--- Start Source excerpt ---
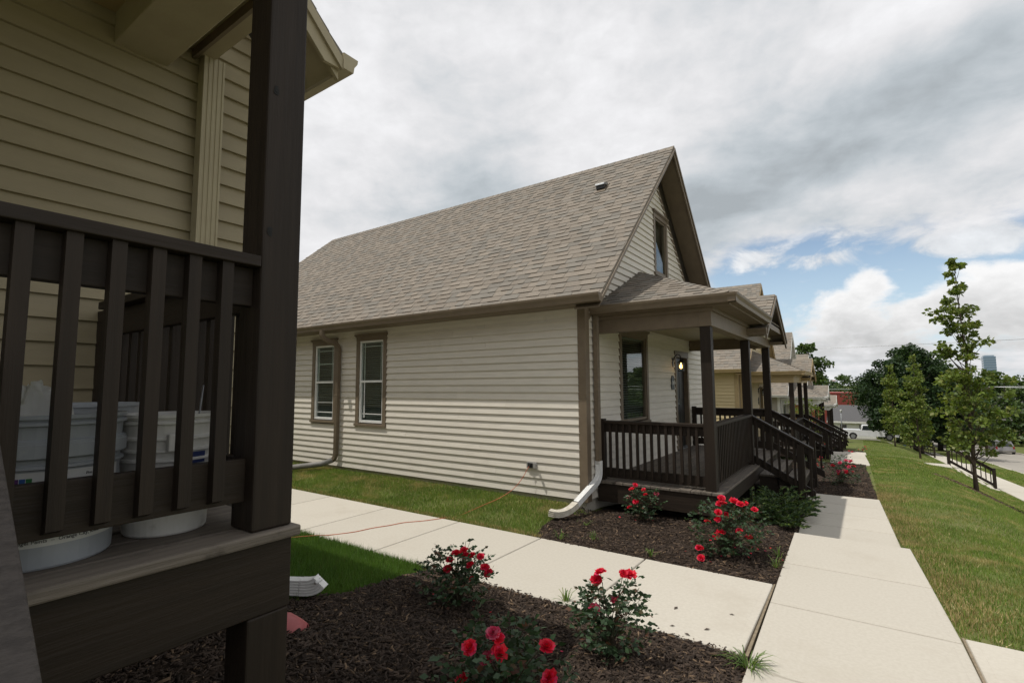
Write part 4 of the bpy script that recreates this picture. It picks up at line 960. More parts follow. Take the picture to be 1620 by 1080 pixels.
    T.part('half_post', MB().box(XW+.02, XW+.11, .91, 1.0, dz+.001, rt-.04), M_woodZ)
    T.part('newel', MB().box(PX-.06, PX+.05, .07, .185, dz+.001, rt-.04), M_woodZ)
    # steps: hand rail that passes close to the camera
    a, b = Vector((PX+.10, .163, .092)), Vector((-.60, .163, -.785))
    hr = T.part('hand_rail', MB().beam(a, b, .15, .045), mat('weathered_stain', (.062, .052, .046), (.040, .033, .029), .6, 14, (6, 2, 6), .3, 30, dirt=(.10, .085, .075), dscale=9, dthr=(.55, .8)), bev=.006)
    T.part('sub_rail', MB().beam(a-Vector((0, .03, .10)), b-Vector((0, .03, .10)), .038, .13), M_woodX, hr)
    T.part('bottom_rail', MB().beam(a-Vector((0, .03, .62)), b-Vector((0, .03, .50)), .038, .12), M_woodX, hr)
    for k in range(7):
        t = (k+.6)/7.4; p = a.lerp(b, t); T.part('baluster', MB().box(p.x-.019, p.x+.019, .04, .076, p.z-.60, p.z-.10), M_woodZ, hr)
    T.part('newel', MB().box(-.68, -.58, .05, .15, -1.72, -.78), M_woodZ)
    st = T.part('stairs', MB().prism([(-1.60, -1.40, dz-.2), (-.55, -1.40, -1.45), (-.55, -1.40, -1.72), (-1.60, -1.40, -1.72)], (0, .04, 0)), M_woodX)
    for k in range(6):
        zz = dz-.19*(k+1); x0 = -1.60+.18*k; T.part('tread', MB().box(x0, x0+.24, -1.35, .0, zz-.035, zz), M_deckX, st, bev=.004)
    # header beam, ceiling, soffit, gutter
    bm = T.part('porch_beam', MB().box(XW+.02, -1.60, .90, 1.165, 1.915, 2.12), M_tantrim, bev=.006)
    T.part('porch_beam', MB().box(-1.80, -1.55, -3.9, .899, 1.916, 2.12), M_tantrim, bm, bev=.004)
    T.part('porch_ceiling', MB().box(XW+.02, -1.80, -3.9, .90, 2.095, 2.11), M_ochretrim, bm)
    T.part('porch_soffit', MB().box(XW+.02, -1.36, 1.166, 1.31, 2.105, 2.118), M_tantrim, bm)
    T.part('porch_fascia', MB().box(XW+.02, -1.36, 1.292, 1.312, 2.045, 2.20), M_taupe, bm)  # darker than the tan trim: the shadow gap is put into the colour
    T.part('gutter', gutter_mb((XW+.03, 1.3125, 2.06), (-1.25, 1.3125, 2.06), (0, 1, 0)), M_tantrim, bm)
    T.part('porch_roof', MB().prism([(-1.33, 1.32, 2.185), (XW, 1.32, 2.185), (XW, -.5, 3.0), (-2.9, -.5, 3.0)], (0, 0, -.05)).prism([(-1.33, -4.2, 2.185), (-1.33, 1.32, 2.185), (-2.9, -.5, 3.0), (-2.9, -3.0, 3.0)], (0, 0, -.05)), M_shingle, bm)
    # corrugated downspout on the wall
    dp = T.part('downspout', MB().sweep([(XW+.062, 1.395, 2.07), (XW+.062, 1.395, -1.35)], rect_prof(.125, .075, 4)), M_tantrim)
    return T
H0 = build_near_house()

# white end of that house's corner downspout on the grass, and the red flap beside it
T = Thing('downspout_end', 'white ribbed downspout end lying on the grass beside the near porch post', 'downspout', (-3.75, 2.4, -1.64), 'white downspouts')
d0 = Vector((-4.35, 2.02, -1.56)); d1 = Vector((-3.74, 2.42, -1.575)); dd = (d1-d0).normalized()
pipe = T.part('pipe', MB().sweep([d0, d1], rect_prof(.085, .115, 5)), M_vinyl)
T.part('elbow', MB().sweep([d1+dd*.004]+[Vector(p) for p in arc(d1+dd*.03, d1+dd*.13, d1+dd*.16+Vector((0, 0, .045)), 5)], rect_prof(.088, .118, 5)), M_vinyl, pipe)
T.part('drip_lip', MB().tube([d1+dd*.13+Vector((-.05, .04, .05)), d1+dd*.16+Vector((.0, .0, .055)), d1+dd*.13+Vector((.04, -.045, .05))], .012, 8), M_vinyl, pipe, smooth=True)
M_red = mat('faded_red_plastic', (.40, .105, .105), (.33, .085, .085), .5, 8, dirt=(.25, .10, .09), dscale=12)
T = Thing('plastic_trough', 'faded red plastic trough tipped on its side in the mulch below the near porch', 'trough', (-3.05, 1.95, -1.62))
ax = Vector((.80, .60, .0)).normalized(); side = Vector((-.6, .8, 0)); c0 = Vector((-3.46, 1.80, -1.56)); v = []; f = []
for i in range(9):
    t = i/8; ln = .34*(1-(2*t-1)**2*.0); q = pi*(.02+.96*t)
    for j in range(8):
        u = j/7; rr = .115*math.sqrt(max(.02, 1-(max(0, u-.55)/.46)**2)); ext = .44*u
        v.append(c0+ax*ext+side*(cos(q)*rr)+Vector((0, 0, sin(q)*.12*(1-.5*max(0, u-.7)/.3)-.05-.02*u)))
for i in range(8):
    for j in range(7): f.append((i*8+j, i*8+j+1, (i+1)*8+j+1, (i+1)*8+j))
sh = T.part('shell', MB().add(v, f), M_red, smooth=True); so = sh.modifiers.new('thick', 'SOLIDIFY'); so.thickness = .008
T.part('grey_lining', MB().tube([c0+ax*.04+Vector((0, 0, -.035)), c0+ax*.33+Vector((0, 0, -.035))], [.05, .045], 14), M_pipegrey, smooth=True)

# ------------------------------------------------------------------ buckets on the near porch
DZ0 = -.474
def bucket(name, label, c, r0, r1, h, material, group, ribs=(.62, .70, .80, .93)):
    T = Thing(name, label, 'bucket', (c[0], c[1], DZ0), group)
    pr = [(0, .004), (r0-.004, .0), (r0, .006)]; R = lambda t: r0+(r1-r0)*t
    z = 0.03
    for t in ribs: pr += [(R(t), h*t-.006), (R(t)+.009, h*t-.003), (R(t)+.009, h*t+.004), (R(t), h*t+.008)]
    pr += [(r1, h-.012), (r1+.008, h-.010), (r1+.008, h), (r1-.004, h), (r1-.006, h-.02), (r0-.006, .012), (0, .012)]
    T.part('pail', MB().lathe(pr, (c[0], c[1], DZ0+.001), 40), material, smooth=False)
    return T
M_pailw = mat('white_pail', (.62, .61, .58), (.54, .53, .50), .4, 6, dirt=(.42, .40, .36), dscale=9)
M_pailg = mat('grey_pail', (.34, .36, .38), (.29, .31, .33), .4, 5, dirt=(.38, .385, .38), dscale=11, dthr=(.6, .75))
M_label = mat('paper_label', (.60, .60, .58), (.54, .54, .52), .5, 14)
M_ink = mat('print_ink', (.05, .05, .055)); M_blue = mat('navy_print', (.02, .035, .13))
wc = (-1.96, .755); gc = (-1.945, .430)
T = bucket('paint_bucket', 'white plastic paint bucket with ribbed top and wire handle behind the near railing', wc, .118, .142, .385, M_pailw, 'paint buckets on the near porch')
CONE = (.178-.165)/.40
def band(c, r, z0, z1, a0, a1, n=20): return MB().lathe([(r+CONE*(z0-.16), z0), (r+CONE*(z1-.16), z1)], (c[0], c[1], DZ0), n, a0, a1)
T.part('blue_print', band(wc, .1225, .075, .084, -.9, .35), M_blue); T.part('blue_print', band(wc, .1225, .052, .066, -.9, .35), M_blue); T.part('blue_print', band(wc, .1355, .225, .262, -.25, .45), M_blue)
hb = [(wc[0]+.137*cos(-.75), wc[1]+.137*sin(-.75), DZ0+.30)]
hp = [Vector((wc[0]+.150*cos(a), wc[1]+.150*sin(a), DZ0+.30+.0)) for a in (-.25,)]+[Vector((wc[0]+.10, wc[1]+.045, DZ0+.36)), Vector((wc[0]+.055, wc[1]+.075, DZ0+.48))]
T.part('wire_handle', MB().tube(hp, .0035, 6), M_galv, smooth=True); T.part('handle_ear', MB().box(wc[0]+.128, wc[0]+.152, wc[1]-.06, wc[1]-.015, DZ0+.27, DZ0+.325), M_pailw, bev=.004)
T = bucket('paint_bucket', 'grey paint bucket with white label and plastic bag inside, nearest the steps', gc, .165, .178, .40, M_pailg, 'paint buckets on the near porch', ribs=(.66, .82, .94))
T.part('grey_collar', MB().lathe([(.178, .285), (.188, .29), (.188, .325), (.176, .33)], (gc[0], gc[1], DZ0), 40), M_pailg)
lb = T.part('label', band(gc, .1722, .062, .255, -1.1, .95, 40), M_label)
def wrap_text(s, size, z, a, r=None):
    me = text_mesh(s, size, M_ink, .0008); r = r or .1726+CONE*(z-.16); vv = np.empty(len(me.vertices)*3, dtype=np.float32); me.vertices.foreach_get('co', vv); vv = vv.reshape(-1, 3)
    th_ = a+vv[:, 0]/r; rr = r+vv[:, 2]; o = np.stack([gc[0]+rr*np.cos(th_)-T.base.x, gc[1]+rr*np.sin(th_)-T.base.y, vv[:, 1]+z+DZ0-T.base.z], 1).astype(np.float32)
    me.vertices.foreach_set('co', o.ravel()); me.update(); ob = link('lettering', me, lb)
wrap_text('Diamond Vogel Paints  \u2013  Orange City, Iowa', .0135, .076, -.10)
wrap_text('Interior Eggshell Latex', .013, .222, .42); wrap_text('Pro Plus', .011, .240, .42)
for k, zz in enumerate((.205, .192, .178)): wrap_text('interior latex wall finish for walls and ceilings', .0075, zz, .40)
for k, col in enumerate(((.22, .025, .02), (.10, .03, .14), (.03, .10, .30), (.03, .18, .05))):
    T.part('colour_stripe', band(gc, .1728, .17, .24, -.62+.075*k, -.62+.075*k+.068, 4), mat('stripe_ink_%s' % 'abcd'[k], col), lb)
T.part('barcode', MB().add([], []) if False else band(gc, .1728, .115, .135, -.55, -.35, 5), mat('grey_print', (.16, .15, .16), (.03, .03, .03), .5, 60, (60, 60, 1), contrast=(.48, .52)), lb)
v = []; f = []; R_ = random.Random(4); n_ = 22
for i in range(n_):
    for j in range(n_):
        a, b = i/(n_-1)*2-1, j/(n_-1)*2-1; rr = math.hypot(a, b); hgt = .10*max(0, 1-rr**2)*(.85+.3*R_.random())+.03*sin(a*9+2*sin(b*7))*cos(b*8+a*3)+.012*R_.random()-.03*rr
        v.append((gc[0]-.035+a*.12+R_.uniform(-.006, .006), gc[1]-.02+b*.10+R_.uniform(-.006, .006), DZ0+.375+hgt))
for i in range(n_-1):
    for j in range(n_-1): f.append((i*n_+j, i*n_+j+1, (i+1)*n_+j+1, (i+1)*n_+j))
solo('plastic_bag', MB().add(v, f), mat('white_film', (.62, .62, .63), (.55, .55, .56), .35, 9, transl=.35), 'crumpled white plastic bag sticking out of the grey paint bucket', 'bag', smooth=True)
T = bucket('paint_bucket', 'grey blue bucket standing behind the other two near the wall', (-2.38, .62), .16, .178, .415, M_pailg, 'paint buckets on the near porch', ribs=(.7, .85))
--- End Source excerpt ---
### Exercise
Pull every line containing the word "that" out of the material.

### Answer below
Write part 4 of the bpy script that recreates this picture. It picks up at line 960. More parts follow. Take the picture to be 1620 by 1080 pixels.
    # steps: hand rail that passes close to the camera
# white end of that house's corner downspout on the grass, and the red flap beside it